In amongst all the sex, sweat and semen, there’s also a little about golf in the new novel (admittedly, with quite a few ‘hole’ and ‘swinging’ jokes). Is he a golfer?
“No, I hate golf because I was mentally kind of scarred by golf. My dad and uncle used to take me caddying when I was about five-years-old. I was like (child’s voice), ‘My legs are sore!’ and all this; ‘Just ten more holes, son, you’ll be fine!’ John Niven, the Scottish writer, is massively obsessed with golf, so I said, ‘You’ve got to assist me with these golf sections!’ So he was very helpful with that.”
Golf aside, he is a real sports fan. “I like tennis, boxing, any kind of one-on-one sports like that that are mainly psychological as well. They’re such brilliantly intense sports to watch, you’re kind of watching a drama. If you’re watching a tennis match, you’re watching people psychologically unravel sometimes, it’s just compulsive stuff. Maybe that happens in golf, too, but I’ve never found that.”
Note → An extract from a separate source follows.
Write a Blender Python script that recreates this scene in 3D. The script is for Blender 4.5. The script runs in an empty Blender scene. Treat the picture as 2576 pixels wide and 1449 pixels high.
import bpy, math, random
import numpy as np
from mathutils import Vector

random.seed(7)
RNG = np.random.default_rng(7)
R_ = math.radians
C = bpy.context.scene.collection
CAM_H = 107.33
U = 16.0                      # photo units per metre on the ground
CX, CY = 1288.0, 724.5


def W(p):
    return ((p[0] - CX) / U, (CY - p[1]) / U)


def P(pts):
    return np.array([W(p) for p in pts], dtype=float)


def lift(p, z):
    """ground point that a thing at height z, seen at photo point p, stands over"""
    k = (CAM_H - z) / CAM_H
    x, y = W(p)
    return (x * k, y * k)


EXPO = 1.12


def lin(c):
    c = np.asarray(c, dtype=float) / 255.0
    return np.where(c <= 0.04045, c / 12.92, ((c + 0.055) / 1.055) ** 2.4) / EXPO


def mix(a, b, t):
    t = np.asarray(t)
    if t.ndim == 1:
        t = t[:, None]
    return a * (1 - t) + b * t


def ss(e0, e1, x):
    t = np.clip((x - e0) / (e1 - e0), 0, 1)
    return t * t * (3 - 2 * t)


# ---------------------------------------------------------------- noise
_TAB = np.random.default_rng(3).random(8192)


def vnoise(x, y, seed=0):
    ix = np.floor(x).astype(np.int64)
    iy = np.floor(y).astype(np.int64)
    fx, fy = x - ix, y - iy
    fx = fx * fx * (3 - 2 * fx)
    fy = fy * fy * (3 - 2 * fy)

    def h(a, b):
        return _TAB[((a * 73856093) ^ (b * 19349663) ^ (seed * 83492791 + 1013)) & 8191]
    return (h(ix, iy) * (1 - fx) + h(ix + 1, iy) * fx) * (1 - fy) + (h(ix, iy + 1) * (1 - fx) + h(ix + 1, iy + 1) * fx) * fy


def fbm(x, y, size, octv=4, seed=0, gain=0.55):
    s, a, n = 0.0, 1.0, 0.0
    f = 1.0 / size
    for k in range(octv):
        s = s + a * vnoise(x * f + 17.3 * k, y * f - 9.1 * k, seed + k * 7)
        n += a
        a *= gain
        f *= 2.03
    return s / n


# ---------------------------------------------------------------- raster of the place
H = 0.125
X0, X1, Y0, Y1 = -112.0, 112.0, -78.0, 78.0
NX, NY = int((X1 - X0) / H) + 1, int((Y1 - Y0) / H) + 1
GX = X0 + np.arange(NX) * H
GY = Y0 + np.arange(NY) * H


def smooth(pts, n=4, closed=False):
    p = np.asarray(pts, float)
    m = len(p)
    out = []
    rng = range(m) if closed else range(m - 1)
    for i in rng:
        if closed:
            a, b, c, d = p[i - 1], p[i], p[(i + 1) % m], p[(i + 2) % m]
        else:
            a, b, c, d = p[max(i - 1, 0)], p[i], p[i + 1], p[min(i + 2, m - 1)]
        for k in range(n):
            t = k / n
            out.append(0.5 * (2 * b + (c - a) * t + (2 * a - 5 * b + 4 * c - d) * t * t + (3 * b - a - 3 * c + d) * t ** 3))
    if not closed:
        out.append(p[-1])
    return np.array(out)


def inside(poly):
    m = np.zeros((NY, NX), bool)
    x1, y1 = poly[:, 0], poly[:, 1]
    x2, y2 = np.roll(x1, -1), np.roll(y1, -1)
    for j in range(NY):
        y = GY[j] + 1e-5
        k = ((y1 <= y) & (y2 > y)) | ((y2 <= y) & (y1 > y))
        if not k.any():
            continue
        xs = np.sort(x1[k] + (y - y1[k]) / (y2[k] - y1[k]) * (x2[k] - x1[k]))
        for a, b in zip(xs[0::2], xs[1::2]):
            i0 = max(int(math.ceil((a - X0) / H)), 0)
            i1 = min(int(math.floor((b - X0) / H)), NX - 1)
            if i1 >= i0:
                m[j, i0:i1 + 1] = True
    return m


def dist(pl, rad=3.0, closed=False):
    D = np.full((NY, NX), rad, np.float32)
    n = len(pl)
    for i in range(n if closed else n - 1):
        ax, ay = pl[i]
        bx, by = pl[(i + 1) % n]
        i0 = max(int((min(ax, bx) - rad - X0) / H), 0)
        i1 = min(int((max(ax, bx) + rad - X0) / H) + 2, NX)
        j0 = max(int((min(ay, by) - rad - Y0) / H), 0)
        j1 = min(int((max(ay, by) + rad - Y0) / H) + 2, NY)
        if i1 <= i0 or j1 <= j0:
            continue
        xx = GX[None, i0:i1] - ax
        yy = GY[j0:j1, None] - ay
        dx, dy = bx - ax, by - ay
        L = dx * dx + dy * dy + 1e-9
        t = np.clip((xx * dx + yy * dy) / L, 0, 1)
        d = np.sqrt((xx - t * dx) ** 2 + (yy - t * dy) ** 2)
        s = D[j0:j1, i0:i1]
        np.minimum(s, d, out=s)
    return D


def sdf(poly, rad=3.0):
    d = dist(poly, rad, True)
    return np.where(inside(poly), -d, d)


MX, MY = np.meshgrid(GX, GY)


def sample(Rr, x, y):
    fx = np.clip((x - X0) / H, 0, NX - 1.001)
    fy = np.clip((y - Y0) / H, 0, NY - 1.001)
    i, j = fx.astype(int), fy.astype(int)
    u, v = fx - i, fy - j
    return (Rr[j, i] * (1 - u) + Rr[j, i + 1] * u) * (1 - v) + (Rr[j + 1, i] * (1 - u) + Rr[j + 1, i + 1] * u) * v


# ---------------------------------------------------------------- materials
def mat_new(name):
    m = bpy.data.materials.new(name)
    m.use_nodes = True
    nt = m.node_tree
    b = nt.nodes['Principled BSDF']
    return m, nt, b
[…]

Equally a fan of social media, Welsh often commentates on football, tennis and boxing matches live on Twitter (his @IrvineWelsh account currently has almost 180,000 followers). “Yeah, I do like it,” he nods. “I mean, it kind of suits me – 140 characters – and the thing that I really like about it is that it’s tremendously serious and completely frivolous as well. You can just go from one to the other, and it’s great for research! It’s like if you see some weird troll saying something weird to you – like ‘Fuck you, you cunt!’ or whatever – you can go into their feed and see this whole fucking life!
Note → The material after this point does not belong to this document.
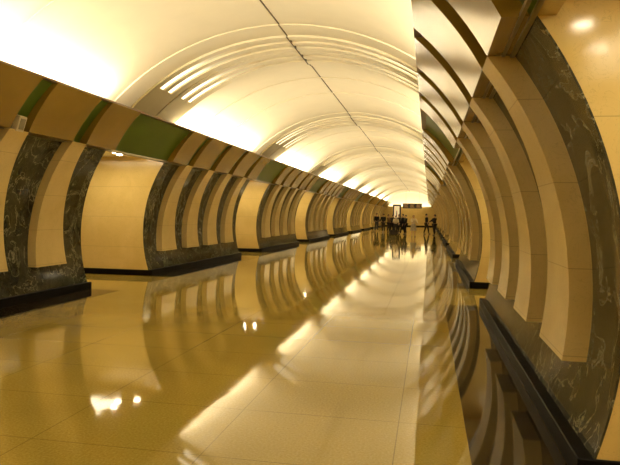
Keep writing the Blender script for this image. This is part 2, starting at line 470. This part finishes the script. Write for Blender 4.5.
    for s in (-1, 1):
        sh, el, wr = joints[s]; b = len(W)
        W += [(*sh, .085 * k), (*el, .070 * k), (*lerp(el, wr, .9), .043 * k)]; We += [(3, b), (b, b + 1), (b + 1, b + 2)]
    if coat:
        W += [(*S((0, .01, .70)), (.25 * k, .2 * k)), (*S((0, .01, .35)), (.30 * k, .24 * k))]; n = len(W); We += [(0, n - 2), (n - 2, n - 1)]
    skinned('coat' if coat else 'jacket', W, We, top, r, 1)
    if skirt:
        bm = bmesh.new(); n = 28; rings = []
        for z, rad in ((1.02, .15), (.9, .20), (.7, .235), (.48, .27)):
            rings.append([bm.verts.new((math.cos(2 * PI * i / n) * rad * k * (1 + .04 * math.sin(i * 3.5)), math.sin(2 * PI * i / n) * rad * .85 * k, z * k)) for i in range(n)])
        for a, b in zip(rings, rings[1:]):
            for i in range(n): bm.faces.new((a[i], a[(i + 1) % n], b[(i + 1) % n], b[i]))
        obj('skirt', bm, skirt, r, True)
    if not skin_legs:
        Lg = [(*pel, (.17 * k, .14 * k))]; Le = []
        for s in (-1, 1):
            hip, kn, an, toe = lj[s]; b = len(Lg)
            Lg += [(*hip, .115 * k), (*kn, .085 * k), (*lerp(kn, an, 1.02), .058 * k)]; Le += [(0, b), (b, b + 1), (b + 1, b + 2)]
        skinned('trousers', Lg, Le, legs_m, r, 1)
    for s in (-1, 1):
        an, toe = lj[s][2], lj[s][3]
        skinned('shoe', [(an[0], an[1] + .03, .05 * k, .045 * k), (*lerp(an, toe, .6)[:2], .045 * k, .045 * k), (toe[0], toe[1], .036 * k, .036 * k)], [(0, 1), (1, 2)], MT['black'], r, 1)
    return r
def cloth(name, col): return plain(name, col, .8, 1.3, .15, 8)
blk = cloth('black_cloth', (.012, .011, .011)); nvy = cloth('dark_grey_cloth', (.03, .028, .028)); brn = cloth('brown_cloth', (.16, .085, .03))
crm = cloth('cream_cloth', (.62, .50, .30)); gry = cloth('pale_patterned_cloth', (.36, .33, .26)); jean = cloth('grey_trouser_cloth', (.05, .05, .05))
person(376.5, 231.3, .25, 'person in black jacket and dark trousers standing leftmost of the group', blk, jean, h=1.78, stride=.10)
person(383.2, 232.2, -.2, 'person in black jacket with bent arms, second from left', blk, nvy, h=1.74, stride=.06, arms=(.5, .6))
person(388.4, 232.0, 1.2, 'person in brown jacket turned sideways beside the group', brn, nvy, 'brown', 1.68, .05, (.4, .3))
person(391.6, 233.6, .6, 'person in dark clothes stooping over a bag', nvy, blk, 'dark', 1.7, .12, (.7, .8), bend=.35)
person(395.6, 234.1, 0.1, 'person in cream top standing before the information stand', crm, nvy, 'brown', 1.58, .05, (.9, .8))
person(398.6, 233.0, -.8, 'person in dark jacket facing the group, beside the long coat', nvy, blk, 'dark', 1.7, .08, (.3, .2))
person(402.4, 234.3, -1.3, 'person in a long black coat at the right edge of the group', blk, blk, 'dark', 1.72, .22, (.25, -.1), coat=True)
person(405.4, 234.0, -1.0, 'person in black jacket just right of the long black coat', blk, blk, 'dark', 1.66, .12, (.2, .2))
person(413.3, 236.6, .3, 'woman in pale top and light patterned skirt standing alone', crm, None, 'fair', 1.66, .05, (.9, .7), skirt=gry, skin_legs=True)
person(426.4, 234.2, 1.35, 'person in black walking with legs apart, right of the woman', blk, blk, 'dark', 1.78, .18, (.15, -.15))
person(434.3, 235.4, -1.0, 'person in black with bent forearms near the right pylons', blk, blk, 'dark', 1.72, .04, (.8, .9))
bx_, by_ = at_floor(393.6, 235.0)
r = empty('travel_bag', (bx_, by_, 0), .3); tag(r, 'dark travel bag on the floor in front of the group', 'bag')
bm = bmesh.new(); box(bm, -.32, .32, -.16, .16, .0, .42); o = bevel(obj('bag_body', bm, nvy, r), .07, 3)
bm = bmesh.new()
prev = None
pts = [(-.15 , .42), (-.13, .52), (0, .56), (.13, .52), (.15, .42)]
for (xa, za), (xb, zb) in zip(pts, pts[1:]):
    d = Vector((xb - xa, 0, zb - za)); g = bmesh.ops.create_cone(bm, cap_ends=True, segments=8, radius1=.014, radius2=.014, depth=d.length * 1.1)
    M = Matrix.Translation(((xa + xb) / 2, 0, (za + zb) / 2)) @ d.to_track_quat('Z', 'Y').to_matrix().to_4x4()
    bmesh.ops.transform(bm, matrix=M, verts=g['verts'])
obj('handle', bm, MT['black'], r)

# ------------------------------------------------------------------ light
WARM = (1.0, .86, .585)
def area(name, loc, direction, sx, sy, power, col=WARM):
    l = bpy.data.lights.new(name, 'AREA'); l.shape = 'RECTANGLE'; l.size = sx; l.size_y = sy; l.energy = power; l.color = col
    o = bpy.data.objects.new(name, l); C.objects.link(o); o.location = loc
    z = -Vector(direction).normalized(); x = Vector((0, 1, 0)).cross(z).normalized(); yv = z.cross(x)
    o.rotation_euler = Matrix((x, yv, z)).transposed().to_euler()
    return o
COVE = 190
for k in KS:
    for s in (-1, 1):
        o = area('cove_lamp', (s * 3.30, y0(k) + L / 2, ZL + .06), (-s * .35, 0, 1), .16, L * .92, COVE)
for k in KS[:-1]:
    for s in (-1, 1):
        area('passage_lamp', (s * 5.0, y0(k) + L + G / 2, 2.9), (0, 0, -1), 1.6, 1.2, 40, (1, .84, .55))
area('end_cove_lamp', (0, YE + .75, 2.85), (0, 0, 1), 6.5, .5, 95)
w = bpy.data.worlds.new('World'); bpy.context.scene.world = w; w.use_nodes = True
w.node_tree.nodes['Background'].inputs[0].default_value = (1, .8, .5, 1); w.node_tree.nodes['Background'].inputs[1].default_value = .05

# ------------------------------------------------------------------ camera
cd = bpy.data.cameras.new('camera'); cam = bpy.data.objects.new('camera', cd); C.objects.link(cam)
cd.sensor_width = 36; cd.lens = 600 / 620 * 36; cd.clip_end = 300; cd.clip_start = .05
cam.location = (2.896, 0, 1.6)
cam.matrix_world = Matrix.Translation(cam.location) @ Matrix.Rotation(math.radians(11.199), 4, 'Z') @ Matrix.Rotation(math.radians(90 - 1.747), 4, 'X') @ Matrix.Rotation(math.radians(.939), 4, 'Z')
sc = bpy.context.scene; sc.camera = cam
sc.view_settings.view_transform = 'Standard'; sc.view_settings.look = 'None'; sc.view_settings.exposure = 0
sc.cycles.use_denoising = True; sc.cycles.max_bounces = 8; sc.cycles.diffuse_bounces = 5; sc.cycles.glossy_bounces = 4
sc.cycles.sample_clamp_indirect = 8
“You see who they’re following, what they’re doing, and their whole profile kind of emerges, their whole life just comes out,” he continues. “You think, ‘Fuck me, if I was researching I’d have to spend an hour with that cunt in a bar, buy him a drink and all!’ Now you can just look at their Twitter, so it’s great from a writer’s point of view. I think the whole social media thing is great, it’s fantastic... but I think it’s inherently psychotic as well. I think it’s going to drive us fucking crazy.”
Talk turns to his increasingly lucrative parallel career in Hollywood. Outside of his fiction, there are various other prospective films and TV shows on the boil. One
such project is a possible sequel to the Trainspotting movie, based on his follow-up novel, Porno. It’ll only happen if the script is good enough. “Nobody needs the money, and we don’t want to trash the legacy,” he says. “The actors are 20 years older now, so we’d have to do something different.”
At this stage, money is no longer a serious consideration. “I’ve given a lot of money to charities,” he shrugs. “I’ve spent a lot of money on friends and relatives, and all that, but I’ve got everything I need, really. When you’ve got everything you need, and you’ve got enough for a rainy day, it doesn’t really come into it. There’s no question about it, when you first get big cheques for something it’s really exciting, but then you just say, ‘What am I going to do with this?’ So yeah, money isn’t ever why I do things.”
So does Irvine Welsh have a retirement plan?
“Yeah, I can see a time will come when I can’t be bothered publishing anything because I don’t want to go out and promote and all that stuff,” he admits. “Right now, I’m enjoying it, I don’t mind it, but I can see there will come a time when I just think, ‘Not this again!’ But I’ll always keep writing. I probably have to keep writing, but the publishing part is a different thing.”